(DESCRIPTION OF THE TASK):
Write the data out again, exactly as given.

(DATA LINES):
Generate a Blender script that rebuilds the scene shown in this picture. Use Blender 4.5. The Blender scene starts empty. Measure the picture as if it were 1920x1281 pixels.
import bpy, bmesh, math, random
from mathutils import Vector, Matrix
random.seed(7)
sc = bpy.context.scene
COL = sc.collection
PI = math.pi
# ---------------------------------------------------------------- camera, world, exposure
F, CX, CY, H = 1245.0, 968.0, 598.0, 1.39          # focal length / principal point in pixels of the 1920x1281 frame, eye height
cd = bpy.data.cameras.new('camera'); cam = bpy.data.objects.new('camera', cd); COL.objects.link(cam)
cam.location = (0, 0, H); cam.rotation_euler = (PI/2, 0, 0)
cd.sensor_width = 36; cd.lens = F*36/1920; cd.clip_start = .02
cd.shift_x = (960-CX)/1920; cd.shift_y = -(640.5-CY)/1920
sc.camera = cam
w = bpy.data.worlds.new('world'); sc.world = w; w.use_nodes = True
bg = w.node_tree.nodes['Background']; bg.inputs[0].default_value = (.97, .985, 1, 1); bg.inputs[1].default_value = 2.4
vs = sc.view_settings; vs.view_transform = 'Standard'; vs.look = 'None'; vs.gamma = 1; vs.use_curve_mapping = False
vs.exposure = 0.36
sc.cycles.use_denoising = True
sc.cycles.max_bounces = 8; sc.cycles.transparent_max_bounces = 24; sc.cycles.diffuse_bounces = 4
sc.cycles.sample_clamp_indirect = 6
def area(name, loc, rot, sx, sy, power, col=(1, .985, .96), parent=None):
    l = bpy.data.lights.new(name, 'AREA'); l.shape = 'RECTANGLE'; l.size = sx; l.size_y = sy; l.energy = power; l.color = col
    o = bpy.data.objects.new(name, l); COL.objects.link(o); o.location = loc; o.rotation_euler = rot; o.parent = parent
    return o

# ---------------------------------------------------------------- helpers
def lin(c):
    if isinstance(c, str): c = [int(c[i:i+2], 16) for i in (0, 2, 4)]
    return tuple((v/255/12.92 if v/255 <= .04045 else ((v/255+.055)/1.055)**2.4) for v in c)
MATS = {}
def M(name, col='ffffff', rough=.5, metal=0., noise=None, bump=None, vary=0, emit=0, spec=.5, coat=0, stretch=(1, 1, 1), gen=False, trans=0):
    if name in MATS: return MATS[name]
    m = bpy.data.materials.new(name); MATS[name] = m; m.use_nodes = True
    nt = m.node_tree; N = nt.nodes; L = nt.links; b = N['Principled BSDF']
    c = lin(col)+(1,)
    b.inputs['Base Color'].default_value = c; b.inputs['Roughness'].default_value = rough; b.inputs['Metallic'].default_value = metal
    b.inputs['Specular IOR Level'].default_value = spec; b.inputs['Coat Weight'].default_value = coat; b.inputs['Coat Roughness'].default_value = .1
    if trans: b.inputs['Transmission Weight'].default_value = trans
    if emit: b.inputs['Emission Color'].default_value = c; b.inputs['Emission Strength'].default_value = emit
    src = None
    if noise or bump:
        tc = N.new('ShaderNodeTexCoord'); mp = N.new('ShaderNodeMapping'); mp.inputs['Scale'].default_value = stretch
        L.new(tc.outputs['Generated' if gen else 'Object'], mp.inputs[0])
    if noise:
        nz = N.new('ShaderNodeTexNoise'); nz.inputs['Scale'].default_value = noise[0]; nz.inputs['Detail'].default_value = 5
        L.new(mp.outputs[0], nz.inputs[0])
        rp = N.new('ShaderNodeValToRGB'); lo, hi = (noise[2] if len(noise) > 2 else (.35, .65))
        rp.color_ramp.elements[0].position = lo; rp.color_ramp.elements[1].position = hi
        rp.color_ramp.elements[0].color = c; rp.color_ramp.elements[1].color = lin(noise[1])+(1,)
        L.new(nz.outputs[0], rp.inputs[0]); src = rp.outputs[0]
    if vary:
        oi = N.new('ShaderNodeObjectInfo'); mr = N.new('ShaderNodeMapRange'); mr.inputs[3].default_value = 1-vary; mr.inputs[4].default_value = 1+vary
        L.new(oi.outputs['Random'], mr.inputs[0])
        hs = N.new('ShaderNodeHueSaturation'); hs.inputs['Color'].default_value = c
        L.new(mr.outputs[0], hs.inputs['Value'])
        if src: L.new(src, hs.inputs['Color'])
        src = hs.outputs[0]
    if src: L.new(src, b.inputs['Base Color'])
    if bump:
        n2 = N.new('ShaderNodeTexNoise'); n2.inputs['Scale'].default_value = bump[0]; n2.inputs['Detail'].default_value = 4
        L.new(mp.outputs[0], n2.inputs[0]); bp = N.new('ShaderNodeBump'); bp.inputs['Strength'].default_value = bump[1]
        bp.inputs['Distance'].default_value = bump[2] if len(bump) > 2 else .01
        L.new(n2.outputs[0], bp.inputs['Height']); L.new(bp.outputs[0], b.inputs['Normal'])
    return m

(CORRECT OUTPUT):
Generate a Blender script that rebuilds the scene shown in this picture. Use Blender 4.5. The Blender scene starts empty. Measure the picture as if it were 1920x1281 pixels.
import bpy, bmesh, math, random
from mathutils import Vector, Matrix
random.seed(7)
sc = bpy.context.scene
COL = sc.collection
PI = math.pi
# ---------------------------------------------------------------- camera, world, exposure
F, CX, CY, H = 1245.0, 968.0, 598.0, 1.39          # focal length / principal point in pixels of the 1920x1281 frame, eye height
cd = bpy.data.cameras.new('camera'); cam = bpy.data.objects.new('camera', cd); COL.objects.link(cam)
cam.location = (0, 0, H); cam.rotation_euler = (PI/2, 0, 0)
cd.sensor_width = 36; cd.lens = F*36/1920; cd.clip_start = .02
cd.shift_x = (960-CX)/1920; cd.shift_y = -(640.5-CY)/1920
sc.camera = cam
w = bpy.data.worlds.new('world'); sc.world = w; w.use_nodes = True
bg = w.node_tree.nodes['Background']; bg.inputs[0].default_value = (.97, .985, 1, 1); bg.inputs[1].default_value = 2.4
vs = sc.view_settings; vs.view_transform = 'Standard'; vs.look = 'None'; vs.gamma = 1; vs.use_curve_mapping = False
vs.exposure = 0.36
sc.cycles.use_denoising = True
sc.cycles.max_bounces = 8; sc.cycles.transparent_max_bounces = 24; sc.cycles.diffuse_bounces = 4
sc.cycles.sample_clamp_indirect = 6
def area(name, loc, rot, sx, sy, power, col=(1, .985, .96), parent=None):
    l = bpy.data.lights.new(name, 'AREA'); l.shape = 'RECTANGLE'; l.size = sx; l.size_y = sy; l.energy = power; l.color = col
    o = bpy.data.objects.new(name, l); COL.objects.link(o); o.location = loc; o.rotation_euler = rot; o.parent = parent
    return o

# ---------------------------------------------------------------- helpers
def lin(c):
    if isinstance(c, str): c = [int(c[i:i+2], 16) for i in (0, 2, 4)]
    return tuple((v/255/12.92 if v/255 <= .04045 else ((v/255+.055)/1.055)**2.4) for v in c)
MATS = {}
def M(name, col='ffffff', rough=.5, metal=0., noise=None, bump=None, vary=0, emit=0, spec=.5, coat=0, stretch=(1, 1, 1), gen=False, trans=0):
    if name in MATS: return MATS[name]
    m = bpy.data.materials.new(name); MATS[name] = m; m.use_nodes = True
    nt = m.node_tree; N = nt.nodes; L = nt.links; b = N['Principled BSDF']
    c = lin(col)+(1,)
    b.inputs['Base Color'].default_value = c; b.inputs['Roughness'].default_value = rough; b.inputs['Metallic'].default_value = metal
    b.inputs['Specular IOR Level'].default_value = spec; b.inputs['Coat Weight'].default_value = coat; b.inputs['Coat Roughness'].default_value = .1
    if trans: b.inputs['Transmission Weight'].default_value = trans
    if emit: b.inputs['Emission Color'].default_value = c; b.inputs['Emission Strength'].default_value = emit
    src = None
    if noise or bump:
        tc = N.new('ShaderNodeTexCoord'); mp = N.new('ShaderNodeMapping'); mp.inputs['Scale'].default_value = stretch
        L.new(tc.outputs['Generated' if gen else 'Object'], mp.inputs[0])
    if noise:
        nz = N.new('ShaderNodeTexNoise'); nz.inputs['Scale'].default_value = noise[0]; nz.inputs['Detail'].default_value = 5
        L.new(mp.outputs[0], nz.inputs[0])
        rp = N.new('ShaderNodeValToRGB'); lo, hi = (noise[2] if len(noise) > 2 else (.35, .65))
        rp.color_ramp.elements[0].position = lo; rp.color_ramp.elements[1].position = hi
        rp.color_ramp.elements[0].color = c; rp.color_ramp.elements[1].color = lin(noise[1])+(1,)
        L.new(nz.outputs[0], rp.inputs[0]); src = rp.outputs[0]
    if vary:
        oi = N.new('ShaderNodeObjectInfo'); mr = N.new('ShaderNodeMapRange'); mr.inputs[3].default_value = 1-vary; mr.inputs[4].default_value = 1+vary
        L.new(oi.outputs['Random'], mr.inputs[0])
        hs = N.new('ShaderNodeHueSaturation'); hs.inputs['Color'].default_value = c
        L.new(mr.outputs[0], hs.inputs['Value'])
        if src: L.new(src, hs.inputs['Color'])
        src = hs.outputs[0]
    if src: L.new(src, b.inputs['Base Color'])
    if bump:
        n2 = N.new('ShaderNodeTexNoise'); n2.inputs['Scale'].default_value = bump[0]; n2.inputs['Detail'].default_value = 4
        L.new(mp.outputs[0], n2.inputs[0]); bp = N.new('ShaderNodeBump'); bp.inputs['Strength'].default_value = bump[1]
        bp.inputs['Distance'].default_value = bump[2] if len(bump) > 2 else .01
        L.new(n2.outputs[0], bp.inputs['Height']); L.new(bp.outputs[0], b.inputs['Normal'])
    return m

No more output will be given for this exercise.